WHOA NELLIE!! BREAKING THE
MOLD
Elizabeth
Jane Cochran was born near Pittsburgh in 1864. She always wanted to be
different, to stand out from the crowd. She used the nickname “Pink” and
changed her last name to Cochrane (adding the “e” to make it more
sophisticated). A typical teenager? Maybe. But the rest of her life was as
different as it could possibly be for an American woman in the 19th
Century.
When
the family moved to Pittsburgh in 1880, young Elizabeth became exposed to the
city’s newspapers and loved reading them. She dreamed of finding work as a
newspaper writer. One day, see read an editorial critical of the new women’s
movement. It proclaimed that women belonged in the home doing domestic tasks
like cooking, cleaning, and raising children. The editorial stated that working
women were a “monstrosity.” Elizabeth fired off a letter to the editor refuting
the articles conclusions. The paper’s editor was so impressed with her
arguments that he hired her to write for it.
At that time, no female
reporter ever used her real name in the newspapers. They always had a pen name,
many men did the same. That suited Elizabeth just fine, she liked the idea. The
name that stuck was NELLIE BLY. It was taken from the popular song “Nelly Bly”
written by a fellow Pittsburgher, the composer Stephen Foster.

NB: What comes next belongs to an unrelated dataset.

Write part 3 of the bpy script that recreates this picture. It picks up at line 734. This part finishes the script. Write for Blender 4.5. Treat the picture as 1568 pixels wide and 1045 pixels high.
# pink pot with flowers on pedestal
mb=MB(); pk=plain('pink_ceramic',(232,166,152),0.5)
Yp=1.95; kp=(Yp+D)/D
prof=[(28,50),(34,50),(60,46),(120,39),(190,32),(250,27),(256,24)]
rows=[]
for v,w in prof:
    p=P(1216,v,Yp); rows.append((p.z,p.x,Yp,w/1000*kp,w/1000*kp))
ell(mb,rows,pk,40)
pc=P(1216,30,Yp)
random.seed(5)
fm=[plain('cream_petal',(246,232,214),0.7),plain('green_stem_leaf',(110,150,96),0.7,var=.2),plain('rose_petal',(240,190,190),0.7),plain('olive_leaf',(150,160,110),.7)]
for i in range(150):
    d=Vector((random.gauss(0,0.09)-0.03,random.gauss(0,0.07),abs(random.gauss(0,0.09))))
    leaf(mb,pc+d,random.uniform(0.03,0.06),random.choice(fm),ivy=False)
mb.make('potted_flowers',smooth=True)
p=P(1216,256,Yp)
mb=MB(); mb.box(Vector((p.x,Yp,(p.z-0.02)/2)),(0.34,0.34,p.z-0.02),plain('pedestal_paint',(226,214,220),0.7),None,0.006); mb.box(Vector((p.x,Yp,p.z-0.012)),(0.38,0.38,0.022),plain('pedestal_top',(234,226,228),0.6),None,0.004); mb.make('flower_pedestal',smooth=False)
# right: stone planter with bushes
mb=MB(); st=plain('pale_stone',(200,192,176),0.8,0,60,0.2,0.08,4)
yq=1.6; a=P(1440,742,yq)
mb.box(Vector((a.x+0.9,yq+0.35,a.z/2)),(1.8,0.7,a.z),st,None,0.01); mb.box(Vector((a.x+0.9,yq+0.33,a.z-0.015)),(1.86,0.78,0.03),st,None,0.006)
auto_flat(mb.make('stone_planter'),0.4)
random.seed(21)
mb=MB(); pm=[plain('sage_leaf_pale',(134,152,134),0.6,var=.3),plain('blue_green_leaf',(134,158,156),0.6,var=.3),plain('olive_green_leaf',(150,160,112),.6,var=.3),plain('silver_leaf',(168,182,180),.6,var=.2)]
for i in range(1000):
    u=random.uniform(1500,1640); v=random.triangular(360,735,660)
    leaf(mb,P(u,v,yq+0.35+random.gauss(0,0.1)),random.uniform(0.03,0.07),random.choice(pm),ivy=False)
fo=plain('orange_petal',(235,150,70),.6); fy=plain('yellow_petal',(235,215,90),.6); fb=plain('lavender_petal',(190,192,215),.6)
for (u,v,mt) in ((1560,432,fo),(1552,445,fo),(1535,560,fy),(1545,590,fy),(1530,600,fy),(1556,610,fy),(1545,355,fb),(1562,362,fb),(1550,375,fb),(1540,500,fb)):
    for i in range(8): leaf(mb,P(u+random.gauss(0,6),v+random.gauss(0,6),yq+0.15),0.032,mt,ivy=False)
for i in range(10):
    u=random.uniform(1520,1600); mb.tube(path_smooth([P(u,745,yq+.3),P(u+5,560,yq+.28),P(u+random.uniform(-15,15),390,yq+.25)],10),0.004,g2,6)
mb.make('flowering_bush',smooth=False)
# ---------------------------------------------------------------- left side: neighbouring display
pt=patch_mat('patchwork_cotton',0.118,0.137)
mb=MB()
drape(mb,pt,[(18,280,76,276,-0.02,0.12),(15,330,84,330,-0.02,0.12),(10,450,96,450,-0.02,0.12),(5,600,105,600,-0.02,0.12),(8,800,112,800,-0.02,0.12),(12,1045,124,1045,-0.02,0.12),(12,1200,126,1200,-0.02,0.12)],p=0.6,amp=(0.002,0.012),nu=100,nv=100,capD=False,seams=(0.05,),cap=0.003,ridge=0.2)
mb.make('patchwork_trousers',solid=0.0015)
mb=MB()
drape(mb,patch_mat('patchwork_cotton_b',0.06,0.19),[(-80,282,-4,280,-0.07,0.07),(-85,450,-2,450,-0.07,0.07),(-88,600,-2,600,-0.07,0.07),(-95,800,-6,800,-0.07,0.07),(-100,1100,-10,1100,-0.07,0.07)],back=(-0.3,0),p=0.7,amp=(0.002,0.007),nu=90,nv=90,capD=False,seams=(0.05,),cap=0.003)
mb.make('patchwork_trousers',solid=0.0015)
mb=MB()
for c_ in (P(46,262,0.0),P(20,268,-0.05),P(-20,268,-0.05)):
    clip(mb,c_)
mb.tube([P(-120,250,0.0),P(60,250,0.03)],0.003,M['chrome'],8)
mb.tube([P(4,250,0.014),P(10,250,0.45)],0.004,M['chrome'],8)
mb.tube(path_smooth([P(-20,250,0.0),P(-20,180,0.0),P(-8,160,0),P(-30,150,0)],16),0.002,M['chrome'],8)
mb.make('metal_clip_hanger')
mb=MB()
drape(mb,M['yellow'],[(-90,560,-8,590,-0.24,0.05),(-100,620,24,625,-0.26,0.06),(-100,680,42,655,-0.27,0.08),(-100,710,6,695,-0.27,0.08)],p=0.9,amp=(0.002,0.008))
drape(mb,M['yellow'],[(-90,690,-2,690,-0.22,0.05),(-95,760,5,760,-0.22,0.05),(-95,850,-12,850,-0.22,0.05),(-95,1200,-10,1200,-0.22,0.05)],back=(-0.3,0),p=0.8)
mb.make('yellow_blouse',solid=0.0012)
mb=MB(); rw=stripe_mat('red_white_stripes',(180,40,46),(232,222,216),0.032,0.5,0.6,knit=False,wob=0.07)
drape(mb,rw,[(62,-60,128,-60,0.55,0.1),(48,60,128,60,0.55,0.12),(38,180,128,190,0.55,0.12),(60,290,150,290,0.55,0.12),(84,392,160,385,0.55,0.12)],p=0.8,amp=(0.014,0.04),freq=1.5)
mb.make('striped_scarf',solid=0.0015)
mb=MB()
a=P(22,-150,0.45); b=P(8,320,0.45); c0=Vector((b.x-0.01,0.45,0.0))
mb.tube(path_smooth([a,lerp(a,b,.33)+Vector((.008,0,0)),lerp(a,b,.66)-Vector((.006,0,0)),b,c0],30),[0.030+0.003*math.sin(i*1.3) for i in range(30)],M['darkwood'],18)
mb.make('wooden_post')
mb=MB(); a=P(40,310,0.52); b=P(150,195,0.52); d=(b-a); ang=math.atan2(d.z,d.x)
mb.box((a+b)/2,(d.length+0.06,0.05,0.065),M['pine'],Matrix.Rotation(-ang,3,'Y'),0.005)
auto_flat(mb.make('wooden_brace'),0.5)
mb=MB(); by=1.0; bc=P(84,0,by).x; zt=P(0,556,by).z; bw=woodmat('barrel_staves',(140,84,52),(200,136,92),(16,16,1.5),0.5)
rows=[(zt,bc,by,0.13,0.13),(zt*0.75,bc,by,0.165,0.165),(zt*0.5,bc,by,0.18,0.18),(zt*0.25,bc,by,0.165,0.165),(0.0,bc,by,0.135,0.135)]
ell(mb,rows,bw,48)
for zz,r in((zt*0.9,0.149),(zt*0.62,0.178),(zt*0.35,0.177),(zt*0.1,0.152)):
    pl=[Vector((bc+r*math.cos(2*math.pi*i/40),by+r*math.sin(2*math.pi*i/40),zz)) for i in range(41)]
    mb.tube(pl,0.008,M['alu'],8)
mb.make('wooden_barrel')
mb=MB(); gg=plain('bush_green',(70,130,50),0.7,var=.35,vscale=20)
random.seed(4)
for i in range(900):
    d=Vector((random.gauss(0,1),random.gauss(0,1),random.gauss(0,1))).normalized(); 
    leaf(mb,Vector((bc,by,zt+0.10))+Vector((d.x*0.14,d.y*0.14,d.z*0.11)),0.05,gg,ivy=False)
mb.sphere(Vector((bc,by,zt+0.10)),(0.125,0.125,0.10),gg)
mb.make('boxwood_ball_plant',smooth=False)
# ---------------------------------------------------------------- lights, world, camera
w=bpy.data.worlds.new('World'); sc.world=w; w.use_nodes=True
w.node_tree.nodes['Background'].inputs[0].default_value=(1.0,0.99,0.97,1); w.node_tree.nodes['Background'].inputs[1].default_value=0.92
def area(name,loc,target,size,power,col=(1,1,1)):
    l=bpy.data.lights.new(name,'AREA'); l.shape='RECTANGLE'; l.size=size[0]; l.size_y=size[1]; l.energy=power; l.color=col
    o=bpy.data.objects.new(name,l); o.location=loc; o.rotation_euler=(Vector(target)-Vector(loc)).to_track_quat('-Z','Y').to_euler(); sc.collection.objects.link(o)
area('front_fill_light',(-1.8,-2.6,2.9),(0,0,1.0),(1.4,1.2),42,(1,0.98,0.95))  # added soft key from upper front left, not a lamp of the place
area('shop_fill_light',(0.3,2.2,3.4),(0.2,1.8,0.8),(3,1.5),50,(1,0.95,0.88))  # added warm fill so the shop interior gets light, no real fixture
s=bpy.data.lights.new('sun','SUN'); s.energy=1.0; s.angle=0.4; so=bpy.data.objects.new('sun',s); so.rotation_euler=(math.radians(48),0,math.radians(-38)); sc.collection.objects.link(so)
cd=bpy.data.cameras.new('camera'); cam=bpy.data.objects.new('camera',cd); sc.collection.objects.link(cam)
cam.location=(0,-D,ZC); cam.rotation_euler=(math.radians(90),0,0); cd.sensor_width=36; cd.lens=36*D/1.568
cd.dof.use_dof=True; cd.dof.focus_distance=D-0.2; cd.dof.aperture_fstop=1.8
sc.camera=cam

Foster died the
same year that Elizabeth was born.
Her
early articles were about the hardships of working women, calling for reform of
the state’s divorce laws, and the life of a factory girl in Pittsburgh. She
once posed as a poor sweatshop worker to expose the cruelty under which women
worked. When the shop owners threatened to pull their newspaper advertising,
the paper took Nellie off her assignments and put her on the flower show
circuit. Nellie hated it. She decided to accept the paper’s six month
assignment in Mexico to write about life there. Of course, Nellie decided to
focus on the poverty and political corruption in the country. Soon the articles
got her ejected from Mexico.
Upon returning to the U.S.
in 1887, Nellie decided to skip Pittsburgh and try her journalistic hand in New
York City. She was able to talk her way into a reporter’s job with “The York
World” paper (owned by Joseph Pulitzer).
Her first assignment was
to go undercover by feigning insanity and getting herself admitted at the
Women’s Lunatic Asylum to investigate reports of brutality and neglect at that
institution. After impersonating a “mad” person, she returned 10 days later
with
stories of cruel beatings, ice cold baths, and forced meals. Her expose’
prompted a grand jury to launch its own investigation which led to many changes
in the system.
At that time, such stories
were called “stunt reporting’ where women reporters risked their reputations to
enter into the man’s world of journalism. In fact, Nellie Bly at the age of 23
was the inventor of our modern investigative journalism. Nellie’s personality
was always part of her articles. She didn’t hide her feelings and reactions to
whatever story she covered.
Nellie
Bly reached the peak of her fame in 1889. The “New York World” thought it would
be a good idea, and sell papers, to stage a race with another paper to send a
man around the world to break the fictional record in Jules Verne’s book
“Around the World in Eighty Days.” Nellie threatened to do it in even less time
for another newspaper if they didn’t agree to send her instead of a man. They
relented. She competed against another women reporter from Cosmopolitan, going
in the opposite direction.
On November 14th,
Nellie began her journey in New Jersey with only about $300 (in a bag tied
around her neck) and a few clothes in a small suitcase. The newspaper conducted
a contest with readers to see who could predict her total time. They sold a lot
of papers. She traveled by ship, train, rickshaw, burro, or anything to make
the necessary connections.
Nellie
arrived back on January 25, 1890. It took her 72 days, 6 hours, 11 minutes, and
14 seconds to circumnavigate the globe. She was greeted by crowds, bands,
fireworks, and a parade. Nellie Bly was thrust into the world’s spotlight.
Her lasting contribution,
however, was to publicize women’s rights issues. She also exposed injustice and
corruption in public and private sectors, and prompted many social reforms.
Nellie also became a trailblazer for women in a male dominated profession, and
was the originator of investigative journalism.